Lift out each line of the data that holds "navy".

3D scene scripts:
#####

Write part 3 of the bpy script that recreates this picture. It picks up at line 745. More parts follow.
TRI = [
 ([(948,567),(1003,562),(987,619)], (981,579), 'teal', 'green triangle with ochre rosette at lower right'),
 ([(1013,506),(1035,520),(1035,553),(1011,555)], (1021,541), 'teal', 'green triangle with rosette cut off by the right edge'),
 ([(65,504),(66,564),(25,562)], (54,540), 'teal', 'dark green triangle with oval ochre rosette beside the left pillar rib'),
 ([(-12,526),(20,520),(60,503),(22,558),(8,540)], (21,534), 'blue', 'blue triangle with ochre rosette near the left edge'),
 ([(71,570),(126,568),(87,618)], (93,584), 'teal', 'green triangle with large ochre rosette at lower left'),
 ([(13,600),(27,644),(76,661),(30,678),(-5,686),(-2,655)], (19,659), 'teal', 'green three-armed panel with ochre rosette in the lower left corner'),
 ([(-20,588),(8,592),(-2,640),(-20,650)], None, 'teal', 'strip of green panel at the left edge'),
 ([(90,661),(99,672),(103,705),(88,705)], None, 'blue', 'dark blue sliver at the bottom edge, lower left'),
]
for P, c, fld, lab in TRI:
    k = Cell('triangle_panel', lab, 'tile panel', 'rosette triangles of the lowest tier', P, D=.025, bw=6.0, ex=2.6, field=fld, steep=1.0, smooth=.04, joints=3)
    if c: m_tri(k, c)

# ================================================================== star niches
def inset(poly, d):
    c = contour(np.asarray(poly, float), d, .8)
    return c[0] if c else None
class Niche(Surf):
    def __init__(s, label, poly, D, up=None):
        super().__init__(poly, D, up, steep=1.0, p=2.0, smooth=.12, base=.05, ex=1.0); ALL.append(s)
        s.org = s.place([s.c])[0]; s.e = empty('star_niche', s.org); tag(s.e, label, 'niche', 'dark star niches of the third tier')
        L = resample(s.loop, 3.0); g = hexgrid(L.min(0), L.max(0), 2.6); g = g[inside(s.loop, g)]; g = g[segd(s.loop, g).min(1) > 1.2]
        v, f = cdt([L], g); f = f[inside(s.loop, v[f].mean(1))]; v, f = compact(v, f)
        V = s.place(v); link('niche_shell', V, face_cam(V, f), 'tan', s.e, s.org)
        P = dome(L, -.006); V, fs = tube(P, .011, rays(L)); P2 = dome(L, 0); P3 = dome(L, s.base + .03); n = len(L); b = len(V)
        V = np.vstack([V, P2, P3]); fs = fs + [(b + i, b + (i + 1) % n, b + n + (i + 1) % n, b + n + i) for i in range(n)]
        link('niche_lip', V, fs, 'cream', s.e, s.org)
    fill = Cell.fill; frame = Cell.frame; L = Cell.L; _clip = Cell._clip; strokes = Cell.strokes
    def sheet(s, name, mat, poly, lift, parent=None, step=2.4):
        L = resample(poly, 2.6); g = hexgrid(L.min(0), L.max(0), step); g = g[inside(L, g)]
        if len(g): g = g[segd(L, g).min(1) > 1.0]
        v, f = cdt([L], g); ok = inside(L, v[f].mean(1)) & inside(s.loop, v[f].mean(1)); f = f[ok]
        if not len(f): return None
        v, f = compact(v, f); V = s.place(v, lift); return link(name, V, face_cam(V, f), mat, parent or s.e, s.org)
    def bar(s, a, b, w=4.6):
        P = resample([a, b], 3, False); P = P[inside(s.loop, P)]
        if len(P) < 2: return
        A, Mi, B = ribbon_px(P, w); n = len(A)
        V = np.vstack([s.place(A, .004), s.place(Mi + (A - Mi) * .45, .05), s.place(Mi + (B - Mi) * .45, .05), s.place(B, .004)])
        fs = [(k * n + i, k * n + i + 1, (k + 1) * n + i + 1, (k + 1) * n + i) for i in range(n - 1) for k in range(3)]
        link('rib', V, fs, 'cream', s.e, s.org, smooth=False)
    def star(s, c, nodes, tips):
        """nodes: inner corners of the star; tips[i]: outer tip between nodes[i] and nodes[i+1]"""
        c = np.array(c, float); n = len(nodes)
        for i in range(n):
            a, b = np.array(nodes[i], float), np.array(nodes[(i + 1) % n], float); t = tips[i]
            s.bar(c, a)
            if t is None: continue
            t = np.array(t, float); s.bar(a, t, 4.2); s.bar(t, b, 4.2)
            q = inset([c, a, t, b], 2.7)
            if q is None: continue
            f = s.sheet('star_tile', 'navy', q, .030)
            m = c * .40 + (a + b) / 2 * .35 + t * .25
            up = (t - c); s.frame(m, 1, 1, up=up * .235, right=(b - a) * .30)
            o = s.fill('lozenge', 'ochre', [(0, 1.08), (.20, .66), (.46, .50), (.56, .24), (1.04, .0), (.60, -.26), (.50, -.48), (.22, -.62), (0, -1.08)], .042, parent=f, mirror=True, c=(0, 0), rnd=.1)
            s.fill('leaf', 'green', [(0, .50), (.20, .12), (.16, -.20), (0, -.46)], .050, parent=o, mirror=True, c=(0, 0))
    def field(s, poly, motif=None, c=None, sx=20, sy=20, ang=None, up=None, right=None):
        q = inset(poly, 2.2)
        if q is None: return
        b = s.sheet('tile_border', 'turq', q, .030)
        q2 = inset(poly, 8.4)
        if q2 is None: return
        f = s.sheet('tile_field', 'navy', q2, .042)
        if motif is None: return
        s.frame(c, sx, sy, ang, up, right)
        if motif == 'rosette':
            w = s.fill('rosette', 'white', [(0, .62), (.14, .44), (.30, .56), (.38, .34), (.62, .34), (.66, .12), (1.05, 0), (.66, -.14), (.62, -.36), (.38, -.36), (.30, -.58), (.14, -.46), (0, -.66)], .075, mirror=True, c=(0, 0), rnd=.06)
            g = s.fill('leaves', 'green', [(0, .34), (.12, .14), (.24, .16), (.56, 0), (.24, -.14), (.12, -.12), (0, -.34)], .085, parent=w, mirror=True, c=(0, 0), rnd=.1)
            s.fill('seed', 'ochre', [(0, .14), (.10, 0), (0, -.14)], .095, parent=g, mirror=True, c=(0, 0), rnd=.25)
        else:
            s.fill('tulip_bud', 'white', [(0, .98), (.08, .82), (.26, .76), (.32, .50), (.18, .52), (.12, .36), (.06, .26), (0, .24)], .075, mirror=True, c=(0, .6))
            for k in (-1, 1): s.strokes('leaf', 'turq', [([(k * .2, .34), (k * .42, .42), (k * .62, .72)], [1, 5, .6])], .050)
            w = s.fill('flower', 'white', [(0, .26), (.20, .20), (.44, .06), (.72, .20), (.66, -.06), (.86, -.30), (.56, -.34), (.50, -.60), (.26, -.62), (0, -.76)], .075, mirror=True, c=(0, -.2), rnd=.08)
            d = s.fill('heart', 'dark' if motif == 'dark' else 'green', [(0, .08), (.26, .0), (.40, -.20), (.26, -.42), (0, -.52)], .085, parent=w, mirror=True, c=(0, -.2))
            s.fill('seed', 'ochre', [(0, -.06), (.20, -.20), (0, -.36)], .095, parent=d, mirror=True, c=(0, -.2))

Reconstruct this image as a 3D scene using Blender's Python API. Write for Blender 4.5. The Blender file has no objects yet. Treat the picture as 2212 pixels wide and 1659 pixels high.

#####

▸ ANSWER TO THIS EXERCISE:
            f = s.sheet('star_tile', 'navy', q, .030)
        f = s.sheet('tile_field', 'navy', q2, .042)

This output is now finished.